I read Dragonlance novels a lot when I was a kid, and catastrophic shakeups of the world was probably the number one reason I ended up stopping. There is only so many restructurings of the entire world you can take.
 
For very long term players of the setting though, these major shakeups can be very much welcome. Faerun is one of the oldest and obviously one of, if not THE most popular D&D setting. There are people and groups who have been playing in it for decades.

Eorld changing events serve to freshen up the world, change the politics and let's the designers try to more seamlessly introduce the system's changes (ie the spellsurge was in part used to explain why the 3rd edition spell advancement for makes was no longer around).

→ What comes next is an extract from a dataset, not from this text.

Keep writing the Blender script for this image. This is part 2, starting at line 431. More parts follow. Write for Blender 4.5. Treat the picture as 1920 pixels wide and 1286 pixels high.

If you are a fairly new player to D&D, world changing events mean nothing as you didn't know the world before it. If you are a long term D&D player, it shakes the world up and gives you reason to take your group back to familiar locations. If reading novels isn't your thing, the Forgotten Realms Campaign Setting for each additional goes over the situation for dozens and dozens of popular locations (with less popular ones falling under the "let the DMs make fill in the blanks ad they like" rule)

Granted, the Spellplague was very recent, far more so than the Time of Troubles but, if done right, it could be beneficial.

I also briefly wonder if it will be a sort of reset for the setting for a potential Baldur's Gate 3 (which Beamdog, devs of BG: Enhances Edition have openly stated is their overall goal)
 
I still have the old grey box version of the Forgotten Realms campaign. If I ever run a campaign there, that's the version I'd run. At least it would be closer to what Ed Greenwood intended.
 
Sigh... It is sooo sad to see how badly 4th Ed screwed up the forgotten realms. Essentially any magic rich world got completely blown away with 4th edition. To make things worse the Spellplague forced people to suddenly fast forward about 100 years, which is fine for epic NPC's like Elminster but plays complete havoc with any normal lived NPC.

Don't get me wrong, I'm super glad that magic rich worlds are making a come back, where an Artifact/Relic is again something to behold with Awe but I have absolutely no faith in WotC, the same people who approved of 4th Ed.

PS. Despite naysayers Forgotten Realms was a very story rich world, and their most profitable ever. Eberron could have been good but turned out to be pretty flavorless IMO. You can't just create a world and say it is awesome just cos it has flying ships and constructs. You need memorable NPC's, awesome adventures and interesting places of interest. None of which were developed for Eberron.



 
I think they (WotC) have got the message and if you watch what they are doing it looks (at least for now) that they are wanting to return the "story" in the Forgotten Realms. They are supposedly going to make the Realms and the stories all character based and there will be no more world shattering events. Which I really hope so because the best stories are like the kind that are told around the gaming table.